08/06/2013 09:11 BST | Updated 08/06/2013 09:42 BST

Prism: David Davis Suggests William Hague Or Theresa May Would Have Known GCHQ Used Controversial US Programme

BIRMINGHAM, ENGLAND - OCTOBER 10: Foreign Secretary William Hague (L), Home Secretary Theresa May (C) and Health Secretary Jeremy Hunt (R) watch British Prime Minister David Cameron, delivers his speech to delegates on the last day of the Conservative party conference in the International Convention Centre on October 10, 2012 in Birmingham, England. In his speech to close the annual, four-day Conservative party conference, Cameron stated 'I'm not here to defend priviledge, I'm here to spread it'. (Photo by Oli Scarff/Getty Images)

Former shadow home secretary David Davis has suggested that top ministers such as William Hague and Theresa May would have known that the controversial American monitoring programme Prism was being used on UK citizens.

The programme, which was uncovered through the leaking of a number of secret documents to the Guardian and the Washington Post this week, allows the government to secretly mine personal data of the users of a number of tech giants such as Google, Microsoft and Apple.

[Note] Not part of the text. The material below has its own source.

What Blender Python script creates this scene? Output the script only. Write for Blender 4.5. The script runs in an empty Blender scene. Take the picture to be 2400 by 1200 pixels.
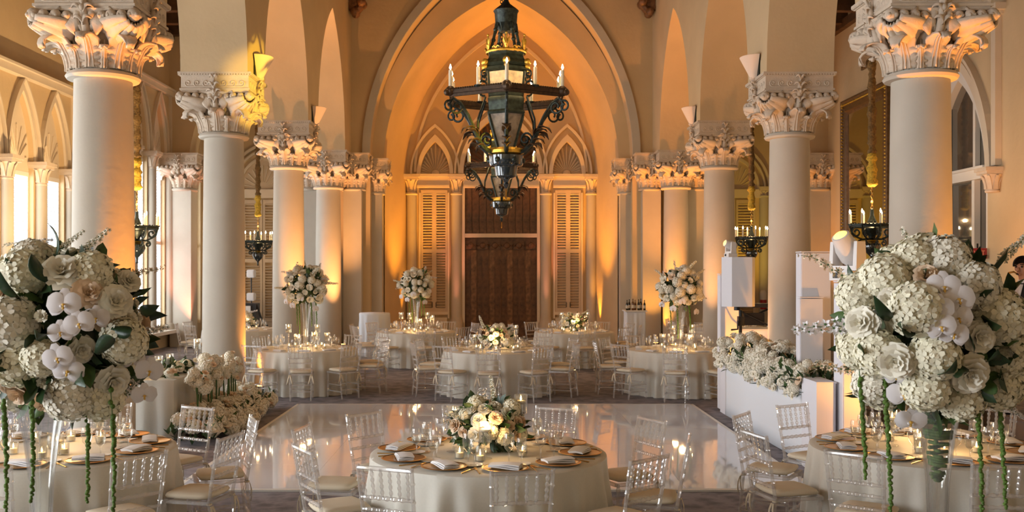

On Friday, it emerged that the British security communications hub GCHQ also used the spying programme to gather information on British citizens.

Davis, who was shadow home secretary from 2003-2008, has revealed that he believes the upper echelons of government, including home secretary Theresa May and foreign secretary William Hague, could well have known about the programme.

The MP told Sky News on Saturday that he suspected the two knew and that "presumably they at least would have had to sign an authorisation for this to take place."

Davis, a former home secretary, said he presumed Hague or May knew of the programme

"(There were) nearly 200 British citizens under surveillance of one sort or other in one year so they must have known something about it," he said.

Davis added that if current reports are correct, "it is actually quite a scandal" as it allowed the state to "spy on who they like".

On Friday, had Davis said that: "The issue is pretty simple. Whether this monitoring is happening abroad or not, in any event the individual concerned may well be in the UK when he sends the email.”

Davis' concerns were echoed by the shadow home secretary Yvette Cooper and shadow foreign secretary Douglas Alexander.

Alexander told Sky News on Saturday that: "Our intelligence agencies do vital work to keep our country safe from harm, but it is also vital that they operate within a framework of legality and accountability.

"These reports have raised serious public concern, so I am now calling on the Foreign Secretary, William Hague, to come to the Commons on Monday to make an urgent statement to MPs.

"In that statement he must explain the Government's position and tell MPs how the Government will work with the Intelligence and Security Committee to address these public concerns."

GCHQ will detail use of the Prism system in a report to the ISC

Cooper added: ""The Prime Minister and other Ministers should support the ISC in investigating these media reports and reporting on the UK's involvement with the Prism programme.

"The Government also needs to set out clearly what legal framework governs the UK relationship with the Prism programme, what role Ministers play, what the safeguards and scrutiny are. They need to explain how this relates to long standing legal requirements for warrants and inspection by the Intercept Commissioner."

Leaked documents were said to show that the British agency, based at Cheltenham, had generated 197 intelligence reports through the system in the 12 months to May 2012 - a 137% increase on the previous year.

GCHQ officials will now go before the International Security Committee to detail how and what to extent it used the spy programme. GCHQ refused to comment directly on the report, but in a statement it insisted that it operated within a "strict legal and policy framework".

"GCHQ takes its obligations under the law very seriously," the statement said.

"Our work is carried out in accordance with a strict legal and policy framework which ensures that our activities are authorised, necessary and proportionate, and that there is rigorous oversight, including from the Secretary of State, the Interception and Intelligence Services Commissioners and the Intelligence and Security Committee."